Peut-il y avoir quelque chose de plus éloigné de l'humour qu'un camp de concentration nazi? C'est pourtant ce à quoi s'est attaquée Lise Dion en voulant rendre hommage à sa mère, rescapée du camp de Buchenwald pendant la Seconde Guerre mondiale, dans un récit publié chez Libre Expression, Le secret du coffre bleu.

On ne connaît jamais vraiment ses parents. Dans le cas de l'humoriste Lise Dion, c'est encore plus complexe, puisqu'elle a été adoptée. Plus qu'une quête des origines, c'est un désir de compréhension qui l'a poussée à écrire Le secret du coffre bleu, afin de percer le mystère de sa mère adoptive, Armande Martel, dont le passé contenait une expérience hors du commun, douloureuse; après l'orphelinat et le couvent, quatre ans d'internement dans les camps nazis pendant la Seconde Guerre mondiale. Car Armande, qui faisait son noviciat en France, a été arrêtée en 1940 comme tous les sujets britanniques. «Je voulais lui rendre hommage, tout simplement, parce que je trouvais qu'elle avait eu une vie un peu plate, dit Lise Dion. Mais elle est passée au travers de tout ça! Je trouvais que c'était extraordinaire comme histoire.»

Lise Dion connaissait l'expérience de sa mère dans les camps selon les anecdotes qu'elle lui racontait à l'occasion. «Elle n'en parlait pas beaucoup, et quand elle fermait la discussion, impossible d'en savoir plus. Les gens qui ont vécu les camps, quand ils se livrent, il faut que tu le prennes, ils n'aiment pas en parler longtemps.» Ce qui restait nébuleux par contre était la raison de sa présence en Europe pendant la guerre.

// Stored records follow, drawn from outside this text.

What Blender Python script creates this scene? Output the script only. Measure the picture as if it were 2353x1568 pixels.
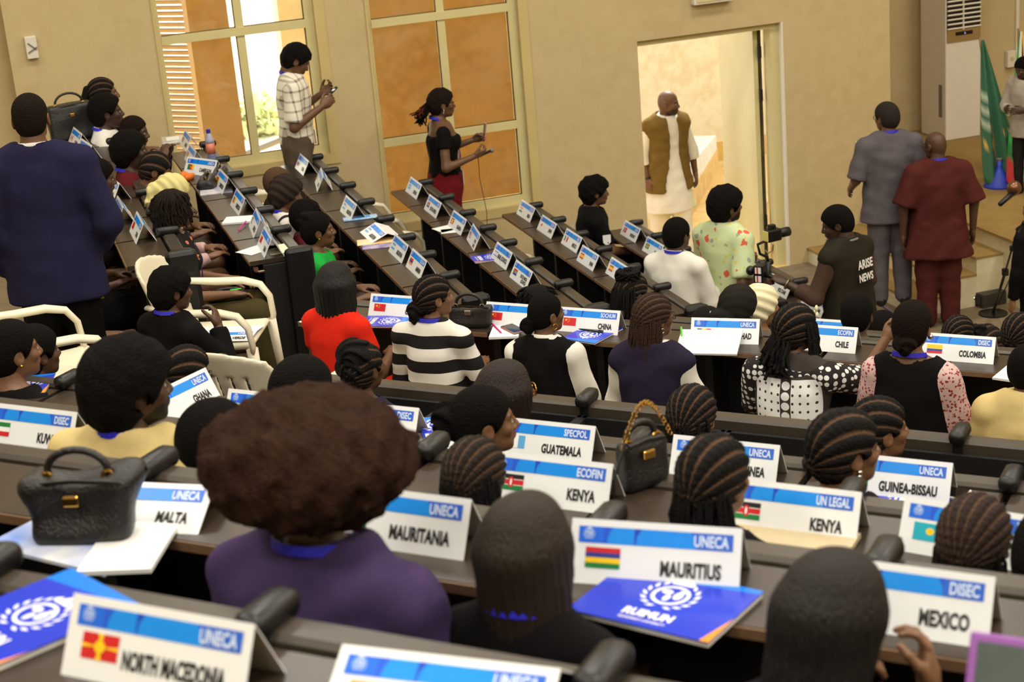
import bpy, bmesh, math, random
import numpy as np
from mathutils import Matrix, Vector

# ------------------------------------------------------------------ clear
for o in list(bpy.data.objects):
    bpy.data.objects.remove(o, do_unlink=True)
scene = bpy.context.scene
COL = scene.collection
random.seed(7)
RNG = np.random.RandomState(7)

# ------------------------------------------------------------------ camera
# Hall frame: X runs along the window wall towards the stage, Y towards the window wall, Z up.
# z = 0 is the floor in front of the stage.
CAMZ = 4.75
CAM = np.array([0.0, 0.0, CAMZ])
FPX = 4000.0
IMW, IMH = 2353.0, 1568.0
def _cam_axes():
    nd = np.array([2200 - IMW / 2, 12750 - IMH / 2, FPX]); nd /= np.linalg.norm(nd)
    up = -nd
    fg = np.array([0, 0, 1.0]); fg = fg - up * (fg @ up); fg /= np.linalg.norm(fg)
    rt = np.cross(fg, up)
    if rt[0] < 0: rt = -rt
    A = math.radians(73.5)
    T = np.array([[math.sin(A), math.cos(A), 0], [-math.cos(A), math.sin(A), 0], [0, 0, 1]])
    return T @ np.array([rt, fg, up])
GC = _cam_axes()
cam_data = bpy.data.cameras.new('camera')
cam = bpy.data.objects.new('camera', cam_data)
COL.objects.link(cam)
cx_, cy_, cz_ = GC @ [1, 0, 0], -(GC @ [0, 1, 0]), -(GC @ [0, 0, 1])
cam.matrix_world = Matrix(((cx_[0], cy_[0], cz_[0], 0), (cx_[1], cy_[1], cz_[1], 0),
                           (cx_[2], cy_[2], cz_[2], CAMZ), (0, 0, 0, 1)))
cam_data.sensor_width = 36.0
cam_data.lens = 36.0 * FPX / IMW
cam_data.clip_start = 0.05
cam_data.clip_end = 300
cam_data.dof.use_dof = True
cam_data.dof.focus_distance = 8.2
cam_data.dof.aperture_fstop = 5.2
scene.camera = cam

# ------------------------------------------------------------------ view
scene.view_settings.view_transform = 'Standard'
scene.view_settings.look = 'None'
scene.view_settings.gamma = 1.0
scene.view_settings.use_curve_mapping = False
scene.view_settings.exposure = 0.0

# ------------------------------------------------------------------ world, sun, added ceiling lamps
world = bpy.data.worlds.new('world'); scene.world = world
world.use_nodes = True
wn = world.node_tree.nodes; wl = world.node_tree.links
for nd_ in list(wn): wn.remove(nd_)
wo = wn.new('ShaderNodeOutputWorld'); wb = wn.new('ShaderNodeBackground'); ws = wn.new('ShaderNodeTexSky')
ws.sky_type = 'NISHITA'; ws.sun_disc = False
ws.sun_elevation = math.radians(55); ws.sun_rotation = math.radians(30); ws.dust_density = 2.0; ws.air_density = 1.0
wb.inputs['Strength'].default_value = 1.2
wl.new(ws.outputs[0], wb.inputs[0]); wl.new(wb.outputs[0], wo.inputs[0])

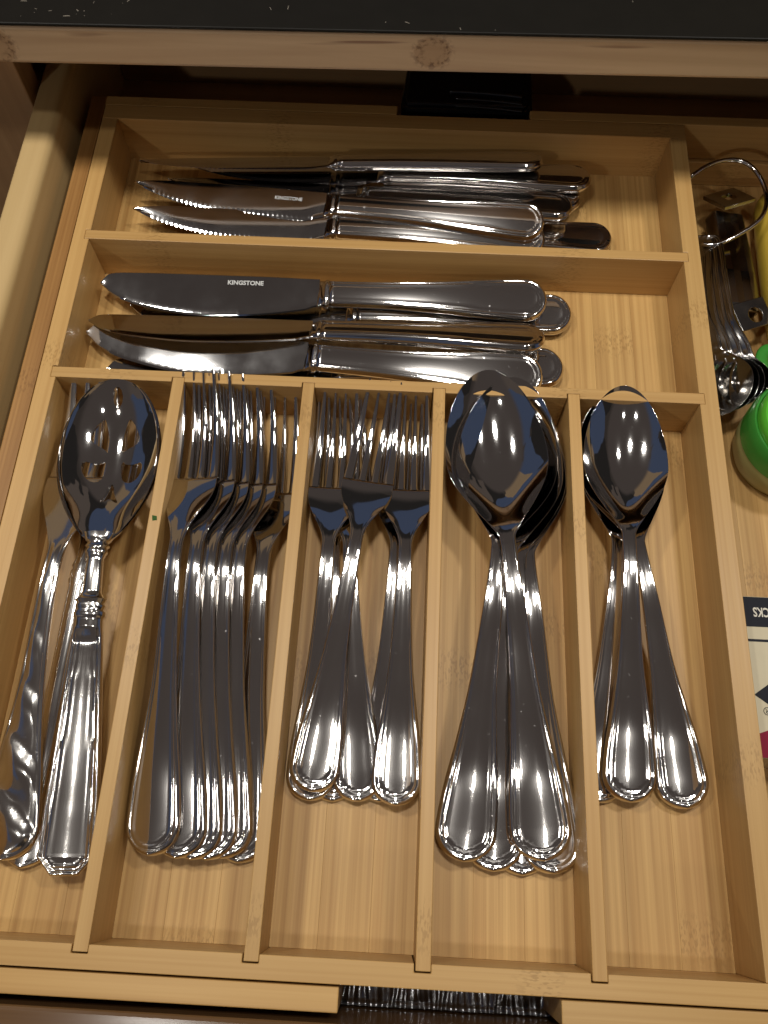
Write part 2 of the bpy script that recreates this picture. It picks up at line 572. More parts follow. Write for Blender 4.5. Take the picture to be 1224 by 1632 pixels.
# ------------------------------------------------------------------ cutlery shapes (local: y runs from handle end to tip)
def handle_width(L0, wmax, wneck, yend):
    """pear shaped handle, rounded at y=0"""
    body = pchip([0, 0.10 * L0, 0.20 * L0, 0.36 * L0, 0.55 * L0, 0.75 * L0, L0, yend],
                 [wmax, wmax, 0.93 * wmax, 0.70 * wmax, 0.47 * wmax, 0.36 * wmax, wneck, wneck])
    r = 0.95 * wmax
    def f(y):
        y = np.asarray(y, float)
        e = np.where(y < r, np.sqrt(np.clip(1 - ((r - y) / r) ** 2, 0.0, 1)), 1.0)
        return np.maximum(body(y) * e, 0.04)
    f.body = body
    return f

def spoon_meshes(L, bl, bw, wmax, wneck, arch, depth):
    y0 = L - bl
    hw = handle_width(y0 - 6, wmax, wneck, L)
    def wf(y):
        y = np.asarray(y, float)
        s = np.clip((y - y0) / bl, 0, 1)
        sm = 0.47
        tip = np.sqrt(np.clip(1 - ((s - sm) / (1 - sm)) ** 2.0, 0, 1)) ** 1.06
        root = np.sin(np.clip(s / sm, 0, 1) * np.pi / 2) ** 1.25
        b = np.where(s >= sm, bw * tip, wneck + (bw - wneck) * root)
        return np.where(y < y0, hw(y), np.maximum(b, 0.04))
    md = arch - 2.5 - depth
    zc = spline([0, 12, 0.25 * y0, 0.55 * y0, 0.82 * y0, y0 - 4, y0 + 0.05 * bl, y0 + 0.14 * bl, y0 + 0.30 * bl, y0 + 0.48 * bl, y0 + 0.70 * bl, y0 + 0.88 * bl, L],
                [1.6, 2.6, 5.6, 9.6, arch, arch - 0.3, arch - 1.7, arch - 5.8, md + 1.5, md, md + 2.2, md + 7.2, arch + 0.5])
    zr = spline([0, 12, 0.25 * y0, 0.55 * y0, 0.82 * y0, y0 - 4, y0 + 0.2 * bl, y0 + 0.5 * bl, y0 + 0.8 * bl, L],
                [1.6, 2.6, 5.6, 9.6, arch, arch - 0.2, arch - 1.6, arch - 2.5, arch - 1.6, arch + 0.5])
    rows = np.concatenate([rows_cos(0.0, 14, 20, 'start')[:-1], np.linspace(14, y0 - 8, 26)[:-1], np.linspace(y0 - 8, L - 12, 40)[:-1], rows_cos(L - 12, L, 20, 'end')])
    w = wf(rows)
    X = w[:, None] * USET[None]
    Y = np.repeat(rows[:, None], X.shape[1], 1)
    d = edge_distance(X, rows, wf, 0, L)
    body = np.clip(hw.body(rows) / 12.0, 0.42, 1.0)[:, None]
    isb = np.clip((rows - (y0 - 10)) / 22, 0, 1)[:, None]
    isb = isb * isb * (3 - 2 * isb)
    a = np.abs(USET)[None]
    crown = 2.2 * body * (1 - a ** 2)
    ZT = zc(rows)[:, None] + (zr(rows) - zc(rows))[:, None] * a ** 2 + (1 - isb) * (thread(d, body) + crown - 1.3 * body)
    th = (1 - isb) * (2.6 * body) + isb * 1.5
    round_e = np.clip(1 - (np.clip(1.3 - d, 0, 1.3) / 1.3) ** 2 * 0.75, 0.2, 1)
    ZB = ZT - (1 - isb) * thread(d, body) - th * round_e - 0.35
    V, F, ring = ring_mesh(X, ZT, ZB, rows)
    cut = int(np.searchsorted(rows, y0 - 5))
    g = [0 if (min(f) // ring) < cut else 1 for f in F]
    return split_mesh(V, F, g, ['handle', 'bowl']), (1.6, arch + 0.5)

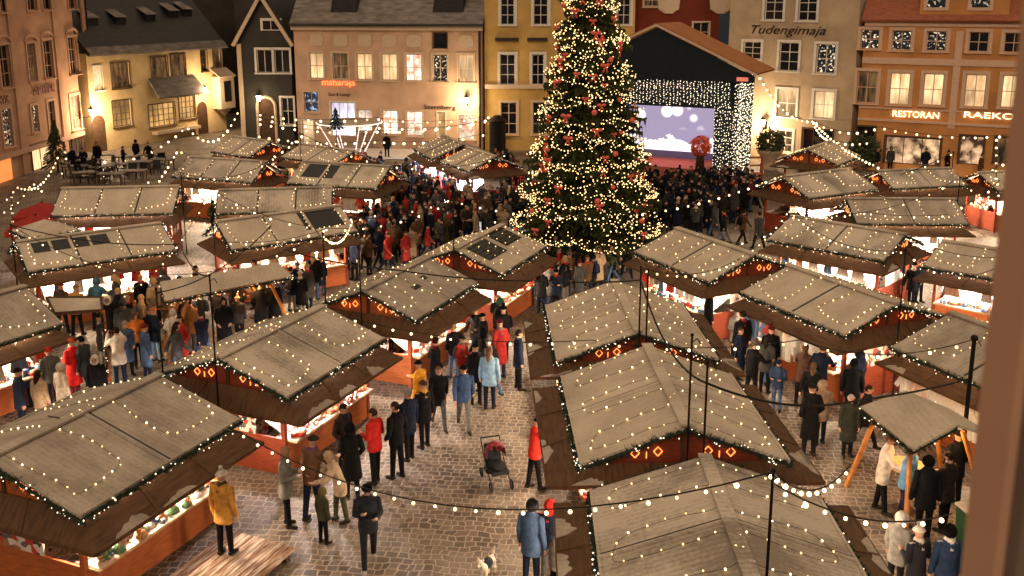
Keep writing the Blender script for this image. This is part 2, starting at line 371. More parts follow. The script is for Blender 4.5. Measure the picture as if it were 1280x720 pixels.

Ce n'est qu'à sa mort qu'elle a appris, en trouvant des documents dans le coffre bleu qu'elle n'avait pas le droit d'ouvrir, la vie religieuse d'Armande. Un choc. «En voyant sa photo en religieuse, cela ma jetée par terre. Et je n'avais jamais vu ses passeports, la note d'arrestation. J'ai pu tâter la preuve et constater qu'elle avait vraiment vécu la Deuxième Guerre, elle qui avait une vie tellement rangée.»

Les documents du coffre bleu, les souvenirs de leurs discussions et beaucoup de recherches ont permis à Lise Dion d'accumuler suffisamment de matière pour écrire ce récit fictif inspiré de la vérité, dans lequel elle se glisse dans la peau de sa mère, narratrice de l'histoire. «Je peux dire que ç'a brassé, lance l'auteure, qui avoue avoir été carrément malade pendant la rédaction de son livre. «C'est quasiment une analyse de ma vie avec ma mère, j'ai compris bien des choses en écrivant, j'ai vu des similitudes, j'ai pleuré en me demandant comment elle avait fait pour passer au travers de cela. Ce qui me venait en tête, c'était sa façon de réagir, ses goûts, toute la rage qui était comprimée en dedans d'elle. C'était une épicurienne, quand elle est sortie du camp, elle a savouré sa liberté, elle a goûté à tout. C'était une bonne vivante, elle était de son temps. C'est un monument pour moi, une battante, une survivante, qui a toute mon admiration.»

Qui plus est, elle est devenue farouchement antireligieuse quand, à la Libération, sa congrégation n'a pas voulu la reprendre puisqu'elle était devenue forcément «impure»! «Ma mère n'était pas faite pour être religieuse, croit Lise Dion. Elle s'est payé la traite les premiers temps, à son retour au Québec. C'était une femme hyper évoluée, elle n'avait pas de tabou, tout le monde pouvait lui parler.»

Armande Martel est morte à 80 ans, dans la pauvreté, et une certaine solitude, incapable de remplacer l'homme qu'elle aimait et qui est mort lorsqu'elle avait 53 ans. «La moitié de sa vie dans l'enfermement du couvent et des camps, l'autre dans le chagrin d'avoir perdu l'amour de sa vie», note Lise Dion, dont le grand regret est de ne pas avoir pu gâter sa mère adoptive, qui n'a pas eu le temps de la voir réussir comme humoriste. Qui ne pourra pas non plus lire le livre que sa fille a écrit pour elle. «Mais je pense que ce livre, elle le mérite. Ce que je veux, bien humblement, c'est que les lecteurs aient une pensée pour elle.»